Yine bir başka konu Ayasofya. Evet Hz. Fatih’in bizlere mukaddes emaneti olan mabedimiz gündem konusu. Peki gündem konusunu ele alış yolları nelerdir. Rahmet olsun Serdengeçti ağama onun mahkeme ve haykırışı ile devam edip ve süregelen bir Kavgamızdır Ayasofya. Cumhur İttifakının muazzam bir seslenişidir Ayasofya. Türk İslam Ülkücülerinin gönlündeki tahttır Ayasofya. Cumhur İttifakının Haçlı kırıntılarına karşı zaferidir Ayasofya. Peki şimdi neden Ayasofya kimine sancı haline geldi. “ Onların tek dertleri Ayasofya açılışı değil ki. Onların en büyük sıkıntısı hortlatmak istedikleri Haçlı düşünce ve düşünün yerle yeksan edilmesidir. Ayasofya ruhuna karşı çıkanlar Rum aklıyla hareket eden ve Haçlı bozmalarından ötesi değildir ki. Bu çıkış bir kılıç darbesidir yüreksizlerin ve şuursuzların başlarına. Ayasofya derken bile titriyorlar adeta, çünkü İslam’ın kutsiyeti karşısında; kendi etlerini yiyorlar bu Mezopotamya ve Moskova sıçanları.” Zilletin ittifakı öyle bir haldeki içler acıyor. Haber siteleri ve gazetelerine bakınca gözümüz de Marksizm ve Leninizm canlanıyor. Muhalefetin ve özgür gazeteciliğin manası idrak edilmemiş bir halde Türk Düşmanlığı sergileniyor. Türkiye Cumhuriyeti ve Türk Milleti hariç herkese bir hizmetleri var. Bu içler acısı bir haldir. Herkes aynı fikrin takipçisi elbette olamaz. Lakin Türk’ü eleştirirken Türk gibi bakmak zorundasınız. Sanılmasın ki sadece Ayasofya muhalifliği ile kalıyor onlar. Onların yaptıkları basit bir hırlama değil aslında. Arkasındaki arsızlığı hissetmek zorundayız. Ayasofya ruhu yeniden can bulduğu vakit Mili ve Manevi değerlerin şahlanışı demektir. Türk Milleti; Türk töresinden ve İslam ahlakından kopmasını sürece zelzele olsa Yüce Allah’ın izni ile bir sıkıntı olmaz. Çünkü Allah Vatan Millet yolunda olan bir kavmin, bir neslin, bir milletin yolu Hak yoldur. O sebeple Sosyalistlerin Ayasofya çıkışlarını ardındaki düşmanlığı iyice idrak etmek zorundayız. Bu bilinçle hareket etmek şarttır.

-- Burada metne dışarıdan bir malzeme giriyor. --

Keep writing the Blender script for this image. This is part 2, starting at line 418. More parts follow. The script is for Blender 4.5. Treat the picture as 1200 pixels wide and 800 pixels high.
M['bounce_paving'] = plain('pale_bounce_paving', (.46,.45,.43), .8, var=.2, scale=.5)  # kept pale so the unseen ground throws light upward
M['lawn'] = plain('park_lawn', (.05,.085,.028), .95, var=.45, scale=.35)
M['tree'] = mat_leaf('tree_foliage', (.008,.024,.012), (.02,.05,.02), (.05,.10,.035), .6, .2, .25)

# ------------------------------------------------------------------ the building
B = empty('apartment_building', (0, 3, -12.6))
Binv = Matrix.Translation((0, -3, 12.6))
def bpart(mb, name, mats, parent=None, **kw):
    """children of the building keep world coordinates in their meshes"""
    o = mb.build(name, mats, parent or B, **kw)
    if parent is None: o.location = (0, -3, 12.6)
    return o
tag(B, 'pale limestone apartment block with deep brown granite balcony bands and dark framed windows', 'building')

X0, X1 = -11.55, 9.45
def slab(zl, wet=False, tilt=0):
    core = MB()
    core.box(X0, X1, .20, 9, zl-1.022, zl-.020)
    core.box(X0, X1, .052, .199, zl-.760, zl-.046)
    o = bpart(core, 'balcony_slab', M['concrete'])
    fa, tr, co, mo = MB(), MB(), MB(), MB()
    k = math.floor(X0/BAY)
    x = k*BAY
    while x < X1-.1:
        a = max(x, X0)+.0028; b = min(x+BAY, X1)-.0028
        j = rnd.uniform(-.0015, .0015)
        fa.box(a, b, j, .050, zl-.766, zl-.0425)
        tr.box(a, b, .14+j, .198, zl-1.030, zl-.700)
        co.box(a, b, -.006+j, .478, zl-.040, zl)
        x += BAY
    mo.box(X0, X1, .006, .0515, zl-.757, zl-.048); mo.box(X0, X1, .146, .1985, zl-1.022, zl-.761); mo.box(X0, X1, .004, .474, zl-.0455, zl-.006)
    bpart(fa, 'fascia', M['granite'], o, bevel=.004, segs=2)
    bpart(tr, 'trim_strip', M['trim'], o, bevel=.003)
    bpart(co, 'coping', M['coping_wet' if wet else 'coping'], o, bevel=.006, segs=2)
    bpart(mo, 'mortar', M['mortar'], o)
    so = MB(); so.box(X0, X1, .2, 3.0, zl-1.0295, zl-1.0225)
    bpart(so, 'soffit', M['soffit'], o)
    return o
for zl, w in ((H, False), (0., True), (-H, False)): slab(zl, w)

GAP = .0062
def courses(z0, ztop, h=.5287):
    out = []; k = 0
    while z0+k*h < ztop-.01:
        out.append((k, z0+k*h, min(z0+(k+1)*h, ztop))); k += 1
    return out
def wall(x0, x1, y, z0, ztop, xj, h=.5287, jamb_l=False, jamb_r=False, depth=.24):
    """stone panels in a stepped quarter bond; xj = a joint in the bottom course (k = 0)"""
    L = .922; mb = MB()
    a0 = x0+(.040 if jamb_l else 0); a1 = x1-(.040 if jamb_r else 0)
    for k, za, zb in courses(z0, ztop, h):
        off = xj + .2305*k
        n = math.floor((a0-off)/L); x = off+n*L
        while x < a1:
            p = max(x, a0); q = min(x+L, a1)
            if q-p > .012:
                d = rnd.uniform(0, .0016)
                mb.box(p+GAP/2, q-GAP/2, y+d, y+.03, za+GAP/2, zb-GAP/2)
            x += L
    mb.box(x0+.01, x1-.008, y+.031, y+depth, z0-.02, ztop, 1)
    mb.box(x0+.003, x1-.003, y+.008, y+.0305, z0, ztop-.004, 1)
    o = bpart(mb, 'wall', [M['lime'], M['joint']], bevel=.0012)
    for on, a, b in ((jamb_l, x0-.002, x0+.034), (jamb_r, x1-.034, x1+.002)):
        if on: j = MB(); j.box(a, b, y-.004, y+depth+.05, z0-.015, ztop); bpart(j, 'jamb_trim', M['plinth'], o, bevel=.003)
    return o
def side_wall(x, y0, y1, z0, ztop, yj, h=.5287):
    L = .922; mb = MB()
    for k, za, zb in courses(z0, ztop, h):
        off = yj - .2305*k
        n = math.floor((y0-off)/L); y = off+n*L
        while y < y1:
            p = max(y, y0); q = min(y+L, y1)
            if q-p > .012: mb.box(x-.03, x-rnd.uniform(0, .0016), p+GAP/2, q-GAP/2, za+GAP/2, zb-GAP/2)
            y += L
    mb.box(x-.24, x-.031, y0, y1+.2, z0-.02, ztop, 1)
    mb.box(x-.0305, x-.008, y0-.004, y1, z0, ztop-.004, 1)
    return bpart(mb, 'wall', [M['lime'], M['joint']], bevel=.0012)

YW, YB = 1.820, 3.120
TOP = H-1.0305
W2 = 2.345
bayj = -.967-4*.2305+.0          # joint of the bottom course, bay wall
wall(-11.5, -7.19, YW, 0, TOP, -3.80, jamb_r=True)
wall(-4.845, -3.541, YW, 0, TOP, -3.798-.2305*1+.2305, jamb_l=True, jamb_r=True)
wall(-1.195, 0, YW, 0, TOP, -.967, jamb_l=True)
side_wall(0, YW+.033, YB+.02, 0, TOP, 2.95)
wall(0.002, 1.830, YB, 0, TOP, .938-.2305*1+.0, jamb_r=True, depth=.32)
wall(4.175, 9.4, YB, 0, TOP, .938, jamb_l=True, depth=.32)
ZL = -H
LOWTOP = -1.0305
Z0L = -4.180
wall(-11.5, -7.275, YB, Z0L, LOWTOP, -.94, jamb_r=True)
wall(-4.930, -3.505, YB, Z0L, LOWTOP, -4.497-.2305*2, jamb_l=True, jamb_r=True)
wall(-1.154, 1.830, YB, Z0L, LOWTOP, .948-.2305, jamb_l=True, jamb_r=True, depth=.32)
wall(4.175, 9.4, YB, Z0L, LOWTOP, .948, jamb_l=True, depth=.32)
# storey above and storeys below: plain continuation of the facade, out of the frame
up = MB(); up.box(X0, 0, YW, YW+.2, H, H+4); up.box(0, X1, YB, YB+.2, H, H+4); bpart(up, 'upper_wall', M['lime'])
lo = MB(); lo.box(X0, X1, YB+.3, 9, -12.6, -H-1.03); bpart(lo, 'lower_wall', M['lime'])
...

Biz Türk için, Türk ‘e göre, Türk tarafından dedikçe; Siz, Rum için, Moskofa göre, Kandil tarafından diyerek hareket etmektesiniz. Yani bunların dertleri ayaklandırmak istedikleri Sosyalist Hareketin karşısında, Türk ve İslam’ın demir yumruğunun olmaması. Bizim Ayasofya bakışımız bellidir ;onların bakışları bellidir. Gündemde konu sabittir ama ele alış farklıdır. Biz Türk İslam Ülkücüleri Ayasofya için güzel bakarız, güzel konuşuruz, hamt ederiz. Onlar da hor bakar, bet konuşur. Ülkücü bakış her daim Türk ve İslam’ın çizgisi ve doğrultusunda bakmak demektir.
Ülkücü bakış siyaset üstü bir duruştur. Partilerin üstünde bir halin zuhurudur. Durağımız ve otağımız Milliyetçi Hareket Partisi ve Liderimizin emri iledir. Bakışımız kainatın yani Nizamı Alemin, İ’lay-ı Kelimetullah’ın, Kızıl Elma ve Turan’ın akıbeti içindir. Mücadelemiz bu güzergah üzerinedir.
Söz en büyük silahımızdır. En büyük silahın fikir ve en büyük fikrin Türk Milliyetçiliği şuuru ile hareket edip harekat oluşturmaktayız Tanrı bize yar olsun!
ÖNCE aydınlanmak ve sonrada aydınlatmak zorundayız. Kalem ve kelamı iyi kullanmak bizim asli vazifemizdir. Okurlarımıza teşekkürlerimizi sunarız.